Again, as disciples of Graham & Dodd and Buffett, I believe we are all held to a different standard around here. Kraven can it be argued that was Paulson did was on the right side of the law, probably, maybe.

 

Does it pass the front page of the newspaper test no, not at all.

 

Relating to synthetics I stick to my  position that they serve no purpose.

 

An analog would be, say you wanted to buy 50,000,000 shares of BAC right now at 7.39, and yet you can only  buy around 1,000,000 on the ask.
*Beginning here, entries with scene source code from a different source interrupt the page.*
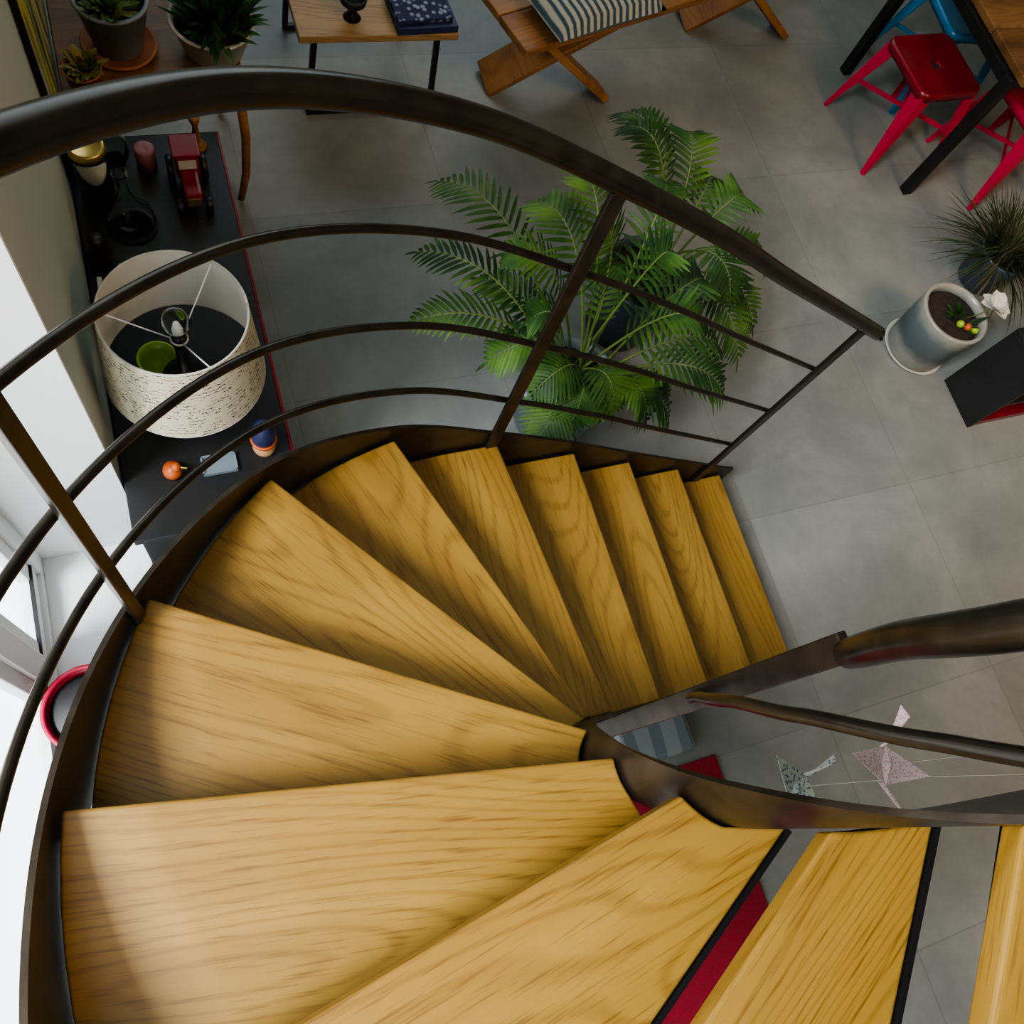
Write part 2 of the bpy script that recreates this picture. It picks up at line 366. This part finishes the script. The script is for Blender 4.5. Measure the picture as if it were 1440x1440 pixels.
def post(name,P,t,zb,zt,off,w=.034,th=.012,sgn=1,turn=False):
    p=cr(P,t)+side(P,t,sgn)*off;s=side(P,t,sgn);z=t*h
    beam(name,(p.x,p.y,z+zb),(p.x,p.y,z+zt),w,th,'steel',ST,.002,side=(s.x,s.y,0) if turn else (-s.y,s.x,0))
for k,t in enumerate((1.42,5.06,8.1,11.3,14.3)): post('outer_post_%d'%k,OUT,t,-.12,.99,-.001,.022 if k==2 else .032)
tube('inner_handrail',railpts(INN,5.58,15.2,-.045,.97,120),.0205,'rail',ST,20)
tube('inner_rail_0',railpts(INN,5.66,15.2,-.032,.5,120),.0085,'rail',ST,12)
post('inner_post_0',INN,5.60,-.14,.97,-.036,.042,.016,1,True)
post('inner_post_1',INN,13.6,-.14,.97,-.03,.036,.016,1,True)
lathe('handrail_end_cap',[(0,-.004),(.022,-.004),(.0235,0),(.022,.004),(0,.004)],(1.8,.831,1.187),'rail',ST,20).rotation_euler=(0,math.radians(56),0)
slab('upper_landing',1.42,3.0,-2.6,-.19,2.72,2.88,'stone')
# ---------------------------------------------------------------- console and things on it
CZ=.50
C=empty('sideboard',(-.02,1.58,0))
box('top',(-.018,1.59,CZ-.0125),(.476,1.42,.025),'darkblack',C,.003)
box('red_edge',(.2245,1.59,CZ-.0125),(.009,1.42,.025),'red',C,.001)
box('carcass',(-.025,1.59,.265),(.44,1.36,.42),'darkblack',C,.003)
for i,yy in enumerate((1.14,1.59,2.04)): box('door_front_%d'%i,(.203,yy,.265),(.016,.44,.40),'darkblack',C,.002)
for i,(xx,yy) in enumerate(((-.2,.95),(.16,.95),(-.2,2.2),(.16,2.2))): box('foot_%d'%i,(xx,yy,.0275),(.04,.04,.055),'black',C,0)
L=empty('table_lamp',(-.028,1.29,CZ));lc=(-.026,1.29)
sh=lathe('shade_outer',[(.214,.70),(.183,.985)],(lc[0],lc[1],0),'script',L,64);
lathe('shade_lining',[(.210,.70),(.179,.985)],(lc[0],lc[1],0),'cloth_white',L,64)
for z,r in ((.701,.212),(.985,.181)):
    tube('rim_%d'%int(z*10),[(lc[0]+r*math.cos(t*math.pi/24),lc[1]+r*math.sin(t*math.pi/24),z) for t in range(49)],.0032,'whitepot',L,8)
for k in range(3):
    an=math.radians(50+120*k);tube('spider_%d'%k,[(lc[0]+.178*math.cos(an),lc[1]+.178*math.sin(an),.975),(lc[0]+.02*math.cos(an),lc[1]+.02*math.sin(an),.86)],.002,'white',L,8)
lathe('spider_ring',[(.015,0),(.024,0),(.024,.004),(.015,.004),(.015,0)],(lc[0],lc[1],.857),'whitepot',L,20)
lathe('base',[(0,0),(.07,0),(.075,.012),(.03,.03),(.05,.06),(.075,.10),(.07,.15),(.035,.19),(.02,.2),(.018,.31),(.02,.33),(.0,.33)],(lc[0],lc[1],CZ),'darkblack',L)
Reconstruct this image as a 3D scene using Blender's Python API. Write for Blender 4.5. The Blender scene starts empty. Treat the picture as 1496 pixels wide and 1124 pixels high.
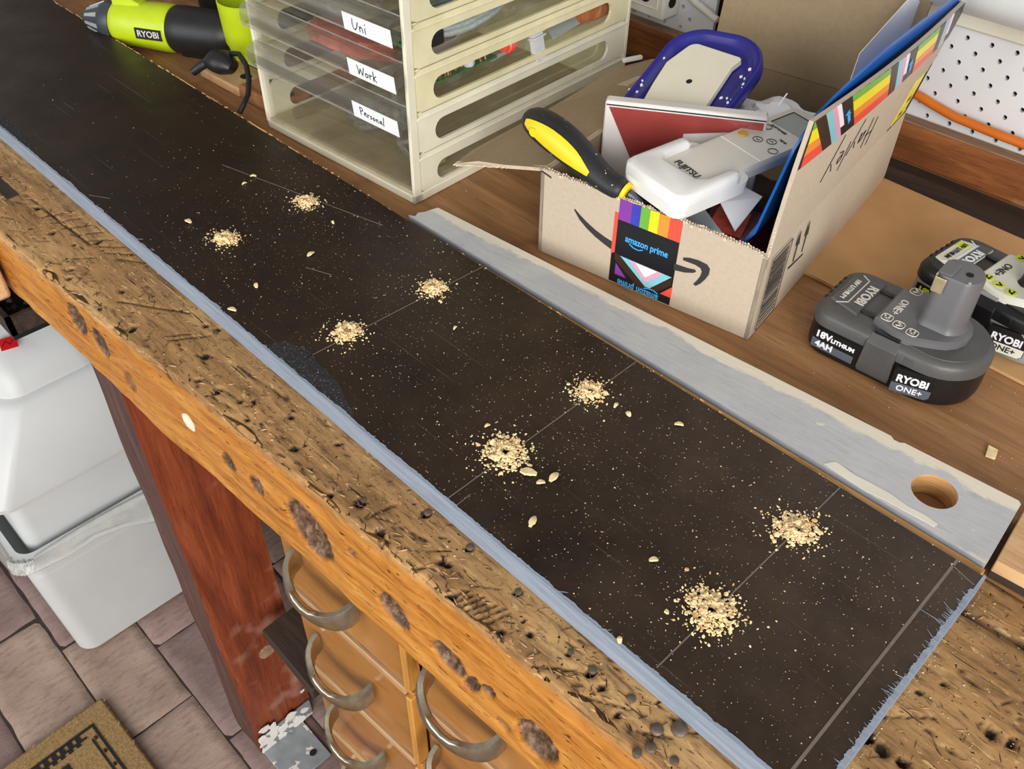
import bpy, bmesh, math, random
from mathutils import Vector, Matrix, noise
R = math.radians
PI = math.pi
random.seed(7)
SC = bpy.context.scene
COL = SC.collection

# ------------------------------------------------------------------ camera, world, lights
cd = bpy.data.cameras.new('camera')
cam = bpy.data.objects.new('camera', cd)
COL.objects.link(cam)
_r = Vector((0.70387, 0.71019, 0.01429)); _u = Vector((-0.49180, 0.47272, 0.73121)); _f = Vector((-0.51254, 0.52170, -0.68200))
cam.matrix_world = Matrix(((_r.x, _u.x, -_f.x, 0), (_r.y, _u.y, -_f.y, 0), (_r.z, _u.z, -_f.z, 1.401), (0, 0, 0, 1)))
cd.sensor_width = 36
cd.sensor_fit = 'HORIZONTAL'
cd.lens = 1314.66 / 1496 * 36
cd.clip_start = 0.02
SC.camera = cam

W = bpy.data.worlds.new('world')
SC.world = W
W.use_nodes = True
bg = W.node_tree.nodes['Background']
bg.inputs[0].default_value = (1.0, 0.97, 0.93, 1)
bg.inputs[1].default_value = 0.30


def area(name, loc, target, sx, sy, power, color):
    l = bpy.data.lights.new(name, 'AREA')
    l.shape = 'RECTANGLE'; l.size = sx; l.size_y = sy; l.energy = power; l.color = color
    o = bpy.data.objects.new(name, l)
    COL.objects.link(o)
    o.location = loc
    o.rotation_euler = (Vector(target) - Vector(loc)).to_track_quat('-Z', 'Y').to_euler()
    return o


area('garage_door_daylight', (2.0, -1.5, 1.9), (-0.4, 0.4, 0.8), 2.4, 1.9, 105, (1.0, 0.975, 0.94))
area('fill_light', (-1.2, -2.6, 1.7), (-0.7, 0.3, 0.5), 2.0, 1.8, 36, (0.97, 0.985, 1.0))  # unseen fill lamp, added to brighten bench front and bin from the left
SC.cycles.transparent_max_bounces = 24
SC.view_settings.view_transform = 'Standard'
SC.view_settings.look = 'None'
SC.view_settings.exposure = 0.35
SC.view_settings.gamma = 1
SC.view_settings.use_curve_mapping = False


# ------------------------------------------------------------------ materials
def lin(c):
    return tuple(((v / 255) / 12.92 if v / 255 <= 0.04045 else ((v / 255 + 0.055) / 1.055) ** 2.4) for v in c) + (1,)


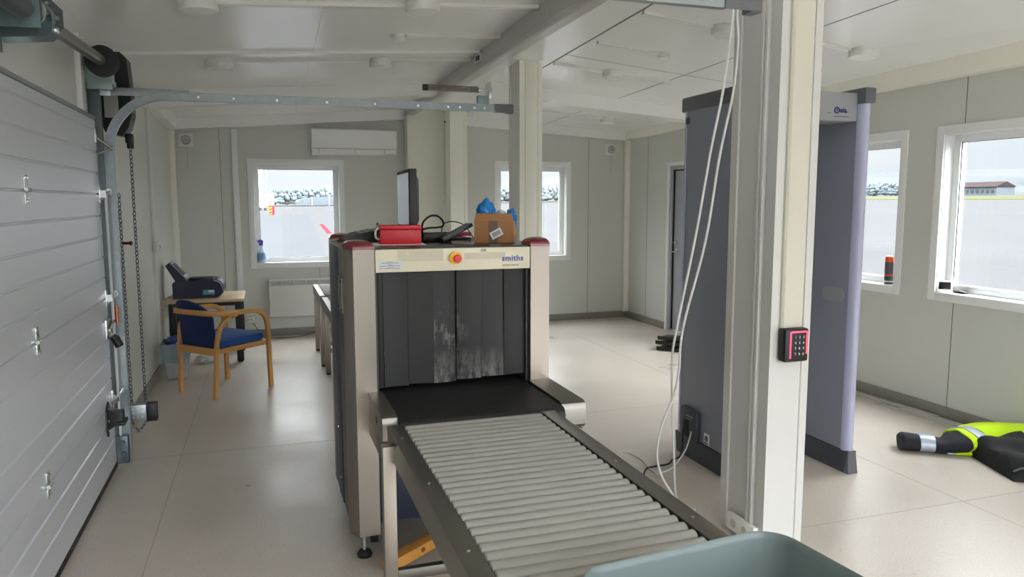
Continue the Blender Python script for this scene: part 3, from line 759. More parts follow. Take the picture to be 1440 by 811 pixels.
# air conditioner
o = thing('air_conditioner', 'long white air conditioner high on the far wall', 'air conditioner', (1.03, YF, 2.1))
prof = [(YF, 2.405), (YF - .17, 2.405), (YF - .195, 2.39), (YF - .20, 2.19), (YF - .19, 2.175), (YF, 2.16)]
obj('housing', MB().prism(prof, 'x', .545, 1.515), M['bright'], o)
obj('air_flap', MB().prism([(YF - .002, 2.162), (YF - .192, 2.178), (YF - .188, 2.14), (YF - .17, 2.12), (YF - .002, 2.11)], 'x', .55, 1.51), M['bright'], o)
mb = MB(); mb.box(.55, 1.51, YF - .194, YF - .185, 2.176, 2.18)
for x in (.62, 1.03, 1.37): mb.box(x, x + .003, YF - .193, YF - .18, 2.13, 2.178)
obj('slot_line', mb, M['joint'], o)
obj('sensor', MB().box(1.40, 1.48, YF - .185, YF - .16, 2.10, 2.115, .003), M['white'], o)

# radiator
o = thing('panel_heater', 'white panel heater under the far left window', 'heater', (.45, YF, .24))
obj('body', MB().box(.018, .86, YF - .085, YF - .02, .232, .60, .006), M['white'], o)
obj('grille_frame', MB().box(.018, .86, YF - .085, YF - .075, .655, .67, .002).box(.018, .86, YF - .03, YF - .02, .60, .67, .002).box(.018, .03, YF - .085, YF - .03, .60, .67).box(.848, .86, YF - .085, YF - .03, .60, .67), M['white'], o)
mb = MB()
for k in range(5): mb.hexa([V(p) for p in ((.03, YF - .084, .598 + k * .0125), (.848, YF - .084, .598 + k * .0125), (.848, YF - .06, .609 + k * .0125), (.03, YF - .06, .609 + k * .0125), (.03, YF - .084, .601 + k * .0125), (.848, YF - .084, .601 + k * .0125), (.848, YF - .06, .612 + k * .0125), (.03, YF - .06, .612 + k * .0125))])
for k in range(1, 6): mb.box(.018 + k * .14 - .004, .018 + k * .14 + .004, YF - .086, YF - .06, .60, .657)
obj('louvre', mb, M['white'], o)
obj('wall_mount', MB().box(.1, .15, YF - .02, YF, .25, .6).box(.7, .75, YF - .02, YF, .25, .6), M['galv'], o)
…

Well you call up your prime broker, in my case Scotia, and I ask them to find me some german fund who is willing to take the other side, at 7.39 right this instance, and to sell me 50,000,000. Well they don't own that 50,000,000 so instead they will create a new security that now tracks the price of BAC and take the other side.

 

Well lets see what happened here, instead of buying those 50,000,000 shares in the market, and getting filled based on the laws of supply and demand, I coerced, or through my fees, convinced my prime broker to convince their clients to take the other side of this "gamble".

 

That is what Abacus was, Paulson could not get filled on enough mortgage securities, so he decided to create a tracking security, and paid his brokers to coerce idiots into taking the other side.

 

For this reason it does not pass the front page of the newspaper test, and it should be outlawed.

 

You can argue otherwise, but I stand firm on this point.

 

Moore, we will have to agree to disagree I guess.  No harm in that.  But just to respond, fwiw.

 

Paulson didn't do anything illegal as far as I can tell.  He went to to Goldman (actually went around to all the IBs) and proposed a trade.  Everyone could have said no.  You want to say that because of his fees he held them over a barrel, but I can't agree with that.  He wasn't anyone way back in 2007.  The fees he was paying on these things were no more or less than anyone else was paying.  The CDO machine was in full gear.  The banks could have said no.  But they never do.

 

Your examples use inflammatory images to suit your argument.  You say you could go to Scotia and force them to stuff some German investor.  Why would you care who the investor is in this kind of product?  It would never play out this way.  You'd go to Scotia and say I want to do this BAC trade, find a way to do it.  They either would or wouldn't.  You might not even know until much later who was taking the other side of it.  You wouldn't dictate who the investor is.  Would it be different if Scotia warehoused it?  The thing is that the Scotias of the world generally didn't get in trouble because they were inherently conservative on these things.  Part of it was being last guy at the party and trying to figure out where the beer keg is.  It isn't necessarily that they were teetotalers, but that they were a bit slow on the draw, but that served them well.

 

I think too you are mixing up synthetics with synthetic ABS CDOs.  What's wrong with going to your IB and saying I want to go long (or short) a particular hard to find bond.  But you don't have to worry on this front.  I suspect we won't see synthetic ABS CDOs for a very long time (essentially never).

 

Just a different viewpoint than yours.  I don't like the result any more than you do, but it's hard to always judge based on current facts.  I didn't see anyone speaking out about any of this in 2006-2007 (I am not talking about the overheated market generally, but synthetic ABS CDOs).